In carrying out this agreement between the parties to whom it was bound under the two contracts to make delivery of the coal at the prices named (which by the way the Fuel Company did to its own hurt, coal having increased in value), that company did not waive its rights, acquired as stated, to look to the retiring partner for pay when it fulfilled its contracts, modified, as those contracts were, in respect of the person to whom delivery should be made. The Fuel Company was not bound to see the ulterior and sinister purpose, if such there was, working in the mind of the retiring partner to escape liability by means of the notice. It was well within its rights to act on the notice as it did, seeing in it only such significance as the law gives it, and consequently the Fuel Company waived no right when it acceded to the wish of the two partners, expressed by their act of dissolution, that delivery be made to one of them instead of to the firm.

It is true that, as between themselves, upon the dissolution, the partner who assumed payment of the debts of the firm and took over its assets became the principal debtor, and the retiring partner a surety only; but they both remained liable as principal debtors to the creditors of the firm. Bryan v. Henderson, 88 Tenn. (4 Pick.), 23, 12 S.W., 338; Croone v. Bivens, 39 Tenn. (2 Head), 339; Hollis Wright Co. v. Staley, 62 Tenn. (3 Baxt.), 168, 27 Am. Rep., 759. *142

The doctrine of our cases above cited is supported by a well-reasoned opinion of the North Dakota supreme court in Dean v. Collins, reported in 15 N. D., 535, 108 N. W., 242, 9 L.R.A. (N.S.), 49, where an elaborate note reviewing the authorities may be found, 125 Am. St. Rep., 610, 11 Ann. Cas., 1027. That portion of this note which deals with the question we are considering begins on page seventy-six of 9 L.R.A. (N.S.), where a large collation of authority sustaining the doctrine of our cases appears.

It is true, as stated in Dean v. Collins, supra, that by some courts it is held that where there is a dissolution of a partnership, and an agreement among the partners by which one takes over the assets and assumes the debts of the firm and the other retires, and a creditor has notice thereof, but is in no way a party to it, the creditor, after receiving such notice, must treat the retiring partner, not as a joint debtor, but as a surety. But it is explained in Dean v. Collins that the doctrine of the courts which so hold is founded on a misunderstanding of the facts of the case of Oakeley v. Pasheller, 4 Clark F., 207, where it appeared that the creditor had consented to the dissolution agreement between the partners, and was therefore held bound to treat the retiring partner as a surety only. However this may be, we think the view best supported by reason and authority is the one held by our cases supra, and to that we adhere.

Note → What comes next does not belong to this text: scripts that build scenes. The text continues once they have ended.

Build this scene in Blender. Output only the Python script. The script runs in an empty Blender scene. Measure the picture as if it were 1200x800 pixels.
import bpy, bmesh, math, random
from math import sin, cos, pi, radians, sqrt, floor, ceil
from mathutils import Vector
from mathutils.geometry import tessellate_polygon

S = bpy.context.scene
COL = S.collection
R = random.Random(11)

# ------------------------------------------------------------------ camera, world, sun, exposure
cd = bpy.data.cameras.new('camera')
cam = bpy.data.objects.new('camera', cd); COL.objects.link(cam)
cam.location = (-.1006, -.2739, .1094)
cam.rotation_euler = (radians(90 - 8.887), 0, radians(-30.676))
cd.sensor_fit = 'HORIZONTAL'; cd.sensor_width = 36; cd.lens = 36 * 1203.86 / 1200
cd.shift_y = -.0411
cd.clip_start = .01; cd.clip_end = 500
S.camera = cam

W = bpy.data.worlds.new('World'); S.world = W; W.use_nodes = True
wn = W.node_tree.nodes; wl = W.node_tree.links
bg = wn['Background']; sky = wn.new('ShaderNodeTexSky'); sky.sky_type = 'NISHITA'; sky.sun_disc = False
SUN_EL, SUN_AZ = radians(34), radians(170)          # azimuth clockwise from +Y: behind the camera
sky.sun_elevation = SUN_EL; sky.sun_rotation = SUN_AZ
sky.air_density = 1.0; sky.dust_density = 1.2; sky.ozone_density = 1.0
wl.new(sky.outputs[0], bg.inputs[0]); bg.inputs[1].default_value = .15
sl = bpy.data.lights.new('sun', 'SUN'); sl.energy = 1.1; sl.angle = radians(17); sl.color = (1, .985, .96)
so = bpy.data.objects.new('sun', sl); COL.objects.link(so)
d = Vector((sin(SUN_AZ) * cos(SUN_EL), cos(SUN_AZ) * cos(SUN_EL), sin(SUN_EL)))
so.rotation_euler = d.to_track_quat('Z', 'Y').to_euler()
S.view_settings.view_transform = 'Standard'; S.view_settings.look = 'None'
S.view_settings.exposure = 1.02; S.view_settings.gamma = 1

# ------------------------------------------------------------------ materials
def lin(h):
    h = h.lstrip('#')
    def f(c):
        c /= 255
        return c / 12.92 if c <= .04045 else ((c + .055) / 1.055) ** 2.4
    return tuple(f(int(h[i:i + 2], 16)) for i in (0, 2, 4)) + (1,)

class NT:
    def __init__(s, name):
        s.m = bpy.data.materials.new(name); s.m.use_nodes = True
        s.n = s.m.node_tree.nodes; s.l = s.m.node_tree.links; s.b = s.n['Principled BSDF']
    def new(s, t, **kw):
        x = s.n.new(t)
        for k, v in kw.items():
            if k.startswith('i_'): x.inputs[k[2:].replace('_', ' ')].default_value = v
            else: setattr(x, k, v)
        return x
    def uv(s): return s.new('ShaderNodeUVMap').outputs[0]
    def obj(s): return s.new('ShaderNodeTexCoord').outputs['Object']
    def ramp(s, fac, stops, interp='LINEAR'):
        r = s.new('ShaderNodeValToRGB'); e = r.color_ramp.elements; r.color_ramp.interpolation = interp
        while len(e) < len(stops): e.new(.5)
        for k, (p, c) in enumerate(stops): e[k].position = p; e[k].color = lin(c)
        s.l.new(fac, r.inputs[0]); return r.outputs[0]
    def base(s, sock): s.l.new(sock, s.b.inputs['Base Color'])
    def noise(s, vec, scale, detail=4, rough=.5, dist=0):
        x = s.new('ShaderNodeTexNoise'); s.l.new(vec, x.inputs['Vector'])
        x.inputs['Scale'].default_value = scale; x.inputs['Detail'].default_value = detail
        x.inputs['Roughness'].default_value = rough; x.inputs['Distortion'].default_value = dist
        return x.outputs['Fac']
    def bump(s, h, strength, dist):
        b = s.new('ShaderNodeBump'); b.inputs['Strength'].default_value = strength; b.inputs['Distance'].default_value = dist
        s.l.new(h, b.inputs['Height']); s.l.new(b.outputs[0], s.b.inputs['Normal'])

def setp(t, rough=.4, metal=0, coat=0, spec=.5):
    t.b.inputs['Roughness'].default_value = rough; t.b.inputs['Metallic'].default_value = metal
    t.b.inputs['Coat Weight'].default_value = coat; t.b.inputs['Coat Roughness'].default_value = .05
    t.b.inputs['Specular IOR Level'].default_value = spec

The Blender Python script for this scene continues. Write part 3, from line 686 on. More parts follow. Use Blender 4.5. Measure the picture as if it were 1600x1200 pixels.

There was in the present case no waiver or abandonment by the Fuel Company of the liability to it of *143 Terry H. Lundy. "To constitute an abandonment or waiver, there must be a clear, unequivocal, and decisive act of the party, showing a determination not to have the benefit in question, with a full knowledge of his rights in the premises." Prewitt v.Bunch, 101 Tenn., 742, 50 S. W., 748, and cases cited.

From the views above expressed, it results that so much of the decree of the chancellor as denied the joint and several liability of Terry H. Lundy to pay the principal and interest of the debt sued for in this cause will be reversed, and decree here will go against him therefor, and also for all the costs of the cause. The costs of the chancery court will be paid as decreed by that court.